Além disso, passamos os verões com nossas famílias em New Jersey, onde as crianças freqüentam um acampamento. Porém criar os filhos neste ambiente tem sido também bastante fortalecedor. Meus filhos sabem quem são, o que podem e não devem fazer. São respeitados por outras crianças e as famílias sabem que não podem lhes dar comida não-casher e que há determinados dias nos quais se dedicam a outras atividades, como no Shabat. E ainda fico comovida até as lágrimas quando meus filhos menores explicam um costume ou Lei Judaica a um amiguinho não-judeu com tamanho orgulho e entusiasmo.

Portanto, este é basicamente o "por quê" de estarmos aqui. Assim como qualquer outra pessoa que tem um trabalho a fazer neste mundo, estamos tentando fazer o nosso. Ocorre apenas que a obra de nossa vida nos levou, por enquanto, para o Havaí e Iraque. Mas sabemos que estamos servindo a um objetivo e certamente vemos os frutos do nosso trabalho. E embora tenhamos nos alistado para dar de nós, descobrimos que também recebemos muito. Existe algo a aprender em cada situação e cada ambiente.

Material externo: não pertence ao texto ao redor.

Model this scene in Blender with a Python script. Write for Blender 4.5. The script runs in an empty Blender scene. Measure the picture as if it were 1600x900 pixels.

Há uma última coisa que eu gostaria de partilhar, algo que teve um grande efeito sobre mim. Tento usá-lo como exemplo quando rezo ou vou à sinagoga. Todo dia, ao pôr-do-sol, a bandeira americana é abaixada e uma cerimônia começa, todos param onde estiverem. É comovente ver como o respeito e o amor pelo país paira no ar. Durante estes minutos, pode-se ouvir um alfinete cair no chão, em qualquer lugar da base. Ensinei meus filhos que se é assim que as pessoas tratam a bandeira, muito mais nós, como judeus, devemos nos comportar em relação à nossa sagrada Torá. Meus filhos aprenderam o que significa ter respeito e amor.

Então, enquanto continuo os preparativos para o bar mitsvá de meu filho, contando os minutos até a volta de meu marido, sinto-me grata a D’us pelas oportunidades que Ele nos tem dado. Já fui testemunha em primeira mão de que quanto mais você dá, mais você realmente recebe.